En se positionnant en tant qu’intermédiaire entre les administrés et les services de l’État, Web Éditions ne pouvait s’abstenir de placer la sécurisation des données à caractère personnel au cœur de ses préoccupations.
La CNIL dresse ce constat dans une délibération du 16 novembre 2017 par laquelle elle inflige à cette SAS parisienne une amende de 25 000 euros*.
Web Éditions présente le profil d’un loup blanc, si on en croit le référencement, sur Signal Arnaques, des plusieurs des sites qu’édite la société.
Pour résumer les commentaires à son égard, elle vendrait des documents administratifs normalement gratuits (L’Écho républicain s’était intéressé, en 2013, au cas d’un couple de retraités d’Eure-et-Loir qui s’était vu facturer 13,90 euros pour un acte de naissance).
La CNIL s’était penchée sur son cas en décembre 2016, après une alerte de « l’éditeur d’un site web spécialisé dans la sécurité des systèmes d’information ».
Ce dernier avait fait part d’un problème de sécurité qui rendait librement accessibles les données personnelles des utilisateurs de trois sites administrés par Web Éditions : passeport-express.org, formalite-acte-de-naissance.org et demande-non-gage.org.
Lors de ses missions de contrôle menées en janvier 2017, la Commission avait élargi son analyse à porte-plainte.fr et kbis.pro.
Elle avait pu constater que sur l’ensemble de ces sites, une fois un formulaire de démarches en ligne renseigné, une page récapitulative de la demande s’affichait, avec une URL de type https://www.passeport-express.org/demande_actes/recap/48423.
Dans tous les cas, sauf sur kbis.pro, il était possible, en modifiant les derniers numéros de l’URL (correspondant à l’identifiant attribué à une démarche), d’accéder aux informations renseignées par d’autres utilisateurs du site.
Sur la liste figuraient des données d’identification, des numéros de téléphone, des adresses postales et électroniques, les noms et prénoms des parents (pour les demandes d’actes de naissance) et des descriptifs de faits (pour les dépôts de plaintes).
Jusqu’à 717 893 individus ont pu être concernés, d’après les éléments fournis par Web Éditions – qui estime toutefois qu’il peut exister des doublons et des démarches non finalisées : 506 984 sur formalite-acte-de-naissance.org, 148 929 pour passeport-express.org, 52 018 pour demande-non-gage.org et 9 962 pour porter-plainte.fr.
Alerté par e-mail le 13 janvier, Web Éditions avait affirmé, trois jours plus tard, avoir corrigé le problème pour son site de demande d’actes de naissance, tout en assurant que les autres sites suivraient.
La démarche corrective a consisté à implémenter des jetons d’authentification envoyés par e-mail et à déposer, sur les terminaux des utilisateurs, des cookies de session.
Lors d’un contrôle sur place en février 2017, la CNIL a constaté l’effectivité du correctif, non sans regretter « l’absence de mise en œuvre de mesures élémentaires de sécurité lors de la conception des sites internet concernés ».
Web Éditions avait tenté de faire valoir la nullité de la procédure, ayant résolu le problème avant d’avoir été mis en demeure.
La CNIL a estimé que dans sa lecture modifiée par la loi Lemaire « pour une République numérique » du 7 octobre 2016, le texte invoqué par Web Éditions (le I de l’article 45 de la loi Informatique et Libertés) permet la sanction des manquements constatés mais ne pouvant plus faire valablement l’objet d’une mise en demeure.
La Commission a également rejeté les allégations de Web Éditions selon lesquelles « seul un informaticien expérimenté » était en capacité d’accéder aux données.
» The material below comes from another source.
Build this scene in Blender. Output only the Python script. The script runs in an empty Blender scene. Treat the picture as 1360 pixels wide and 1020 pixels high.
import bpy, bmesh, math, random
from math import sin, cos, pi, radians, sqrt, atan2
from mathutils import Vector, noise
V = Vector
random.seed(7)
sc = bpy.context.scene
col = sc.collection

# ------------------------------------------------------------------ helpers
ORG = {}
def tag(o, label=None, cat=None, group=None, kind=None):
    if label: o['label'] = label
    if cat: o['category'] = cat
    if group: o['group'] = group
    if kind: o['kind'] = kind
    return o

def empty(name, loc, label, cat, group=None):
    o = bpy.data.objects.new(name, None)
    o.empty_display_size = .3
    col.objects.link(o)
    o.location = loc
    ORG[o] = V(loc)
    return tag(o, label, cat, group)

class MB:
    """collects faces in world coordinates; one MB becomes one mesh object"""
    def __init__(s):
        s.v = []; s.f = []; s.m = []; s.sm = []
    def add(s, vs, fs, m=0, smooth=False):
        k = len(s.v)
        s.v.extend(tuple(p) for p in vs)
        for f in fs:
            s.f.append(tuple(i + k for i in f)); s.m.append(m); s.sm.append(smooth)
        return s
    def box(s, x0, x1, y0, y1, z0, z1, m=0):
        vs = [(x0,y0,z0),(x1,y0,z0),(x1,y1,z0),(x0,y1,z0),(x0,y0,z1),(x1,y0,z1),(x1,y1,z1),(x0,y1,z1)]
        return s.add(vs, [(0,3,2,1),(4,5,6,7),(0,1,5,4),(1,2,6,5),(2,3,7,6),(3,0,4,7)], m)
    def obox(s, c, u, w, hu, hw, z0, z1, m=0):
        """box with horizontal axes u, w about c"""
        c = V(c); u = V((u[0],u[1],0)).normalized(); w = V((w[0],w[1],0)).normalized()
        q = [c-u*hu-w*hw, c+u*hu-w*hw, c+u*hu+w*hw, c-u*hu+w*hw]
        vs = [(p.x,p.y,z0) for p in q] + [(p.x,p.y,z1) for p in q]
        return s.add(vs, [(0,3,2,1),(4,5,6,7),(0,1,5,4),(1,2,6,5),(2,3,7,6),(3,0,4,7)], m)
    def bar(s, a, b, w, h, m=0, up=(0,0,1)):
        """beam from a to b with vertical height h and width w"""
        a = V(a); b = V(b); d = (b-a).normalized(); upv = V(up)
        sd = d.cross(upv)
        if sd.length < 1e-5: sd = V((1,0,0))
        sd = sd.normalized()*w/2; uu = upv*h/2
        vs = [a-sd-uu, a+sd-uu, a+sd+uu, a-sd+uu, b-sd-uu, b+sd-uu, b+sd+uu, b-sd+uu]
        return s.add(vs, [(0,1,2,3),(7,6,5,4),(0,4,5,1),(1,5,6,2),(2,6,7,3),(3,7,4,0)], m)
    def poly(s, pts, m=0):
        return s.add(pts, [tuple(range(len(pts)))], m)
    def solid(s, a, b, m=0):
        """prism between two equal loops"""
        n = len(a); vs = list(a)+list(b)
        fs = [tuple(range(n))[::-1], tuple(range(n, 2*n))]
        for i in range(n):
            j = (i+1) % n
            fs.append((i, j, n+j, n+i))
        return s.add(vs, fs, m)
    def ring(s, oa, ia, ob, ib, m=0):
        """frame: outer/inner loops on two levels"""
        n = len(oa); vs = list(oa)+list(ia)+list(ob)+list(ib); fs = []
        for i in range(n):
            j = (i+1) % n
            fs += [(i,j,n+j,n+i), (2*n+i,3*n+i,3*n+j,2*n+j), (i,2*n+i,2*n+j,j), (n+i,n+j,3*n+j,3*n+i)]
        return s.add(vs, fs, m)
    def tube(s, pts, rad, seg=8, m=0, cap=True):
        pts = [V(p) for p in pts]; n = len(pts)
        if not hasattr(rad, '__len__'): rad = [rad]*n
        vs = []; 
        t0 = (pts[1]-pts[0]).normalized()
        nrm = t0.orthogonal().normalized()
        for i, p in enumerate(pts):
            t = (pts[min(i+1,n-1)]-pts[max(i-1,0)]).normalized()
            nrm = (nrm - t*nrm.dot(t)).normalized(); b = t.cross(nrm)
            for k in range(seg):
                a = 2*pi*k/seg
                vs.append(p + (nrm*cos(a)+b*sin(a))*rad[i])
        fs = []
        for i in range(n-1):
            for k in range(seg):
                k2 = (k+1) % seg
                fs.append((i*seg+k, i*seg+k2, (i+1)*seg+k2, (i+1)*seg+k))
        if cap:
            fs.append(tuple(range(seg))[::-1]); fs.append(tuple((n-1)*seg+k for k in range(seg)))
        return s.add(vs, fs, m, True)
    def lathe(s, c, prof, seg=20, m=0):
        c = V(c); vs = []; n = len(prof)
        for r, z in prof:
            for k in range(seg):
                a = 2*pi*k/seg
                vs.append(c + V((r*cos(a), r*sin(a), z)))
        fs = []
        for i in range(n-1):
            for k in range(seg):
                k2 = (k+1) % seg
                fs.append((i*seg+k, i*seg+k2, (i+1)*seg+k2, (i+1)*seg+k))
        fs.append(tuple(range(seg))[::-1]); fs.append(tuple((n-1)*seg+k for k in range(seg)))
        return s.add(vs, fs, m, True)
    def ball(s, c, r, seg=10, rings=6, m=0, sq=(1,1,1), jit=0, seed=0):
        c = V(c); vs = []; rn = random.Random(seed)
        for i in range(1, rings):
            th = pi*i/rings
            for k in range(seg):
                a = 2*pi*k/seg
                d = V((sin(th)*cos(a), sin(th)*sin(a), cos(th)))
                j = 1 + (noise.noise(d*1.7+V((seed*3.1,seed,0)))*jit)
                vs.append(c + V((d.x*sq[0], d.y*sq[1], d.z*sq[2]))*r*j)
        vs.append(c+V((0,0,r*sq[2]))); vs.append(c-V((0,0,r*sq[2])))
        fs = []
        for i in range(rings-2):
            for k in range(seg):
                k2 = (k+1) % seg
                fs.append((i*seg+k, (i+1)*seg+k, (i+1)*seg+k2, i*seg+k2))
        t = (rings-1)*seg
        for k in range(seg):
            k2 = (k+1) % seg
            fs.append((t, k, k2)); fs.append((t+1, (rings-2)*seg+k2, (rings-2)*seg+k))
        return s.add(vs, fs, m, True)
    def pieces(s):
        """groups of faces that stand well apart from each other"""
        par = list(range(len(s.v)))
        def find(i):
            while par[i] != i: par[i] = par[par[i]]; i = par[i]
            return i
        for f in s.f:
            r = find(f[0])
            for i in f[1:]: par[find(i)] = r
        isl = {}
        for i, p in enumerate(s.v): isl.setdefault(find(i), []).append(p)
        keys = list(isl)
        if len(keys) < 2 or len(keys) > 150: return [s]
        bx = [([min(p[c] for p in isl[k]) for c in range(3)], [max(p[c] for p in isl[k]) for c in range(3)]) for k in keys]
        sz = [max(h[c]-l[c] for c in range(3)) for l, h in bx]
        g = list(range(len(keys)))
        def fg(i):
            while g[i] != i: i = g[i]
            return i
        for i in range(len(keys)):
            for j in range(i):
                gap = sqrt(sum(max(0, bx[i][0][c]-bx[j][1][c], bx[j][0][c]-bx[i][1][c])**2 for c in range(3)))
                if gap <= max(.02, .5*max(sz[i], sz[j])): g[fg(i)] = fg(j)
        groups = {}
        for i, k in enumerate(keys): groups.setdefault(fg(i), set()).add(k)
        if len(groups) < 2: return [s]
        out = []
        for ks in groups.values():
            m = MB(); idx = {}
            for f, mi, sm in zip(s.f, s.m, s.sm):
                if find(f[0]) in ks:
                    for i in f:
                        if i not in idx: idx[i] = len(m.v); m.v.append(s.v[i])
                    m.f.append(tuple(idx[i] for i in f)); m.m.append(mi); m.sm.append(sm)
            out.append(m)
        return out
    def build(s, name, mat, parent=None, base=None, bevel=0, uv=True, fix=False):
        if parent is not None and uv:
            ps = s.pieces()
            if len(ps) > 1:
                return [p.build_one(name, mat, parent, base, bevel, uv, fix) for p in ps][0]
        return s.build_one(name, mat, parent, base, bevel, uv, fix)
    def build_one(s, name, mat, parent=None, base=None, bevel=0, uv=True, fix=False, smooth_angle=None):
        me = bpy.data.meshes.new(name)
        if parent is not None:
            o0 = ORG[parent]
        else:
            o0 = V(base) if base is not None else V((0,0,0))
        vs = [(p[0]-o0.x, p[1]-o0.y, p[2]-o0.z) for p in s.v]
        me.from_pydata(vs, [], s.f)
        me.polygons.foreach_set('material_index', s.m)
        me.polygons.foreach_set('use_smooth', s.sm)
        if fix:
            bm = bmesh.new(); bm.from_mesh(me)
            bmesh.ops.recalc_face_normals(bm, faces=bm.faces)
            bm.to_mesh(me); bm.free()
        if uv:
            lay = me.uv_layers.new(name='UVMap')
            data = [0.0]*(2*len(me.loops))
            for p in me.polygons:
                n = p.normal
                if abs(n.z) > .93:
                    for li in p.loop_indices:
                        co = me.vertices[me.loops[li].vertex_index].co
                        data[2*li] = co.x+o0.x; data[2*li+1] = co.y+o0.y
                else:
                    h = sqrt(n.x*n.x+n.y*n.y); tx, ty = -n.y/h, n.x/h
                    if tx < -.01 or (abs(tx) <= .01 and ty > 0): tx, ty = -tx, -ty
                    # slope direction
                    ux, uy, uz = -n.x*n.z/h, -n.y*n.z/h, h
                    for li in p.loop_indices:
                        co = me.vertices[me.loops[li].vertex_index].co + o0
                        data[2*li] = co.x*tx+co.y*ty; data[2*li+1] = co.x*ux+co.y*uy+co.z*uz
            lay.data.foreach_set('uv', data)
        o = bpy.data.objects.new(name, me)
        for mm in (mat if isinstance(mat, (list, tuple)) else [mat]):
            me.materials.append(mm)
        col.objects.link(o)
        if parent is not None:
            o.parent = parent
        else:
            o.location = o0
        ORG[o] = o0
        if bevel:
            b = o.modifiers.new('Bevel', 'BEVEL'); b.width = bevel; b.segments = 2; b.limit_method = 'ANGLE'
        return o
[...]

Tout en notant que la mise en place des cookies de session ne représentait pas un effort disproportionné et coûteux.
Autre constat : certaines données considérées comme sensibles au sens de l’article 8 de la loi Informatique et Libertés ont été exposées, par le biais de porter-plainte.fr. Pour exemple : « madame S.B., profite de mon état de fragilité physique et psychologique à rapport mon handicap, pour me harceler…, je suis en pleine dépression, je me fais soigner pour une pathologie sévère, j’ai le VIH ».
Compte tenu de la réactivité de Web Éditions et de sa taille (4 salariés, pour 760 000 euros de chiffre d’affaires en 2016), la CNIL en est restée à 25 000 euros d’amende, alors que le rapporteur avait initialement proposé 200 000 euros.
* Au nom de l’article 34 de la loi Informatique et Libertés, qui pose que « le responsable du traitement est tenu de prendre toutes précautions utiles, au regard de la nature des données et des risques présentés par le traitement, pour préserver la sécurité des données et, notamment, empêcher […] que des tiers non autorisés y aient accès ».